- Siti Ismaya
- Aditya Weriansyah
- Saffah Salisa Az-Zahro’
- Andreas Nathaniel Marbun
- Bunga Pertiwi Tontowi Puteri
- Adery Ardhan Saputro
Permasalahan perbedaan penerapan hukum serta kesimpangsiuran prosedur rehabilitasi merupakan kedua permasalahan utama dari penerapan Tindak Pidana Narkotika saat ini. Untuk mengatasi masalah ini, Kejaksaan RI mengeluarkan 2 (dua) kebijakan, yaitu Pedoman Nomor 11 Tahun 2021 tentang Penanganan Perkara Tindak Pidana Narkotika dan/atau Tindak Pidana Prekursor Narkotika (Pedoman 11/2021) dan Pedoman 18 Tahun 2021 tentang Penyelesaian Penanganan Perkara Tindak Pidana Penyalahgunaan Narkotika melalui Rehabilitasi dengan Pendekatan Keadilan Restoratif (Pedoman 18/2021). Namun, Kejaksaan RI memandang bahwa Pedoman 11/2021 masih membutuhkan evaluasi. Berangkat dari hal tersebut, Indonesia Judicial Research Society (IJRS) yang didukung oleh Australia Indonesia Partnership for Justice 2 (AIPJ2) melalui The Asia Foundation (TAF) melakukan penelitian tentang “Asesmen Penerapan Pedoman Penanganan Perkara Narkotika (Pedoman 11/2021 dan Pedoman 18/2021) oleh Kejaksaan di Wilayah Hukum Kejaksaan Tinggi DKI Jakarta”.
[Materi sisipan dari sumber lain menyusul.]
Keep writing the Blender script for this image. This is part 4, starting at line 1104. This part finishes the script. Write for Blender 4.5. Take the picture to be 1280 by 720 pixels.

Penelitian ini berhasil mengidentifikasi potret penanganan perkara tindak pidana penyalahguna narkotika (Pasal 127 UU Narkotika) dan tindak pidana peredaran gelap narkotika (Pasal 111-116 UU Narkotika). Selain itu, penelitian ini juga berhasil mengidentifikasi tingkat kesesuaian penggunaan Pedoman 11/2021 dan Pedoman 18/2021 oleh para Jaksa dalam menangani perkara tindak pidana narkotika, serta mengidentifikasi kendala atau tantangan dalam penerapan Pedoman 11/2021 dan Pedoman 18/2021. Melalui penelitian ini, harapannya dapat memberikan evaluasi serta masukan atas keberlakuan kedua pedoman tersebut. Dengan demikian, Kejaksaan RI dapat mengambil keputusan maupun kebijakan yang didasarkan pada bukti yang kuat dan relevan (evidence-based policy).